→ Requirements
Transcribe the listing that follows in full, omitting pictures.

→ Source data
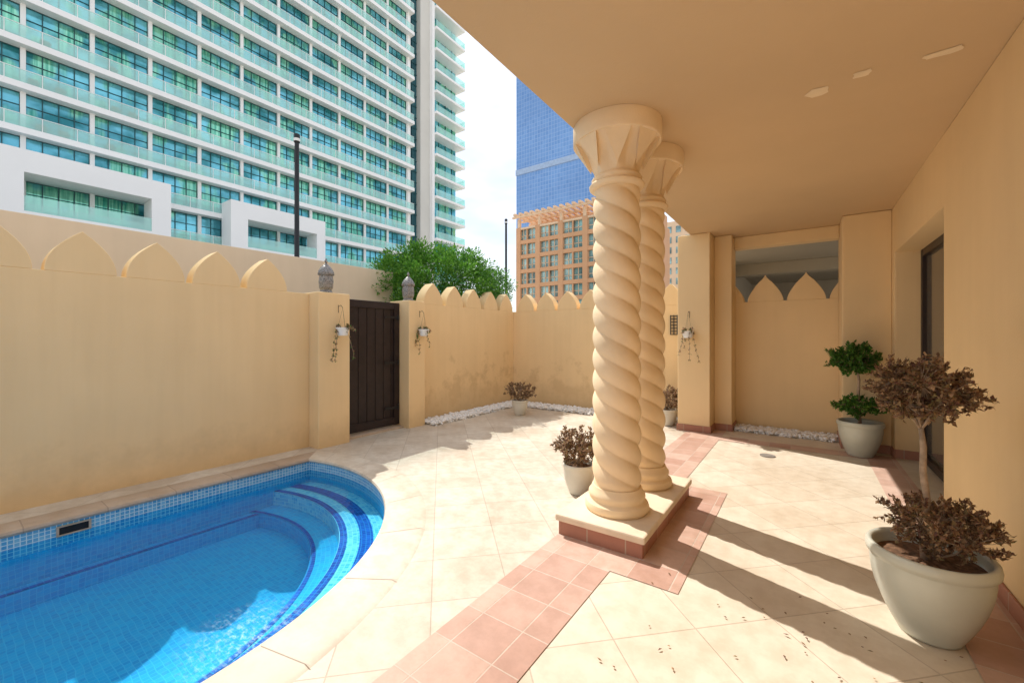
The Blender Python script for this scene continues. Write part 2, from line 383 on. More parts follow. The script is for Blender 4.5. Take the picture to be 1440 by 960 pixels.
# ---------------------------------------------------------------- merlons & garden walls
def merlon_mesh(w,h,t,along,ogee=False):
    pts=[]; K=18
    for i in range(K+1):
        u=i/K
        if ogee: hw=w/2*((1-u**1.7)*(1-.28*u*u) if u<.72 else 0)
        else: hw=w/2*(1-u**2.1)
        if ogee and u>=.72:
            a0=(1-.72**1.7)*(1-.28*.72**2); q=(u-.72)/.28; hw=w/2*a0*(1-q)**1.5
        pts.append((-hw,h*u))
    right=[(-p[0],p[1]) for p in pts[:-1]][::-1]
    out=pts+right
    b=MB(); n=len(out)
    def P(a,z,s): return (s,a,z) if along=='y' else (a,s,z)
    vs=[P(a,z,-t/2) for a,z in out]+[P(a,z,t/2) for a,z in out]
    fs=[tuple(range(n)),tuple(reversed(range(n,2*n)))]+[(i,i+n,(i+1)%n+n,(i+1)%n) for i in range(n)]
    b.add(vs,fs)
    me=D.meshes.new("merlon"); me.from_pydata(b.v,[],b.f); me.update()
    bm=bmesh.new(); bm.from_mesh(me); bmesh.ops.recalc_face_normals(bm,faces=bm.faces); bm.to_mesh(me); bm.free()
    return me
MY=merlon_mesh(.45,.37,.20,'y'); MY.materials.append(M_wall)
MX=merlon_mesh(.44,.37,.20,'x'); MX.materials.append(M_wall)
MO=merlon_mesh(.47,.41,.20,'x',True); MO.materials.append(M_porch)
def merlons(mesh,parent,locs):
    for l in locs:
        o=D.objects.new("merlon",mesh); o.location=l; COL.objects.link(o); setpar(o,parent)
        bb=o.modifiers.new("bevel","BEVEL"); bb.width=.006; bb.segments=2; bb.limit_method='ANGLE'
HW=1.97
w=empty("garden_wall",(-5.3,0,0),"ochre rendered garden wall with pointed merlons beside the pool","wall")
box("wall_face",-5.41,-5.2,-4.1,2.83,-.05,HW,M_wall,w); merlons(MY,w,[(-5.305,.27+.515*k,HW) for k in range(-6,5)])
w=empty("garden_wall",(-5.3,6,0),"damp stained ochre wall with pointed merlons past the gate","wall")
box("wall_face",-5.41,-5.2,4.62,7.6,-.05,HW,M_wallst,w); merlons(MY,w,[(-5.305,5.02+.535*k,HW) for k in range(0,5)])
w=empty("garden_wall",(-3.3,7.5,0),"ochre boundary wall with pointed merlons behind white pebbles","wall")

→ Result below
The Blender Python script for this scene continues. Write part 2, from line 383 on. More parts follow. The script is for Blender 4.5. Take the picture to be 1440 by 960 pixels.
# ---------------------------------------------------------------- merlons & garden walls
def merlon_mesh(w,h,t,along,ogee=False):
    pts=[]; K=18
    for i in range(K+1):
        u=i/K
        if ogee: hw=w/2*((1-u**1.7)*(1-.28*u*u) if u<.72 else 0)
        else: hw=w/2*(1-u**2.1)
        if ogee and u>=.72:
            a0=(1-.72**1.7)*(1-.28*.72**2); q=(u-.72)/.28; hw=w/2*a0*(1-q)**1.5
        pts.append((-hw,h*u))
    right=[(-p[0],p[1]) for p in pts[:-1]][::-1]
    out=pts+right
    b=MB(); n=len(out)
    def P(a,z,s): return (s,a,z) if along=='y' else (a,s,z)
    vs=[P(a,z,-t/2) for a,z in out]+[P(a,z,t/2) for a,z in out]
    fs=[tuple(range(n)),tuple(reversed(range(n,2*n)))]+[(i,i+n,(i+1)%n+n,(i+1)%n) for i in range(n)]
    b.add(vs,fs)
    me=D.meshes.new("merlon"); me.from_pydata(b.v,[],b.f); me.update()
    bm=bmesh.new(); bm.from_mesh(me); bmesh.ops.recalc_face_normals(bm,faces=bm.faces); bm.to_mesh(me); bm.free()
    return me
MY=merlon_mesh(.45,.37,.20,'y'); MY.materials.append(M_wall)
MX=merlon_mesh(.44,.37,.20,'x'); MX.materials.append(M_wall)
MO=merlon_mesh(.47,.41,.20,'x',True); MO.materials.append(M_porch)
def merlons(mesh,parent,locs):
    for l in locs:
        o=D.objects.new("merlon",mesh); o.location=l; COL.objects.link(o); setpar(o,parent)
        bb=o.modifiers.new("bevel","BEVEL"); bb.width=.006; bb.segments=2; bb.limit_method='ANGLE'
HW=1.97
w=empty("garden_wall",(-5.3,0,0),"ochre rendered garden wall with pointed merlons beside the pool","wall")
box("wall_face",-5.41,-5.2,-4.1,2.83,-.05,HW,M_wall,w); merlons(MY,w,[(-5.305,.27+.515*k,HW) for k in range(-6,5)])
w=empty("garden_wall",(-5.3,6,0),"damp stained ochre wall with pointed merlons past the gate","wall")
box("wall_face",-5.41,-5.2,4.62,7.6,-.05,HW,M_wallst,w); merlons(MY,w,[(-5.305,5.02+.535*k,HW) for k in range(0,5)])
w=empty("garden_wall",(-3.3,7.5,0),"ochre boundary wall with pointed merlons behind white pebbles","wall")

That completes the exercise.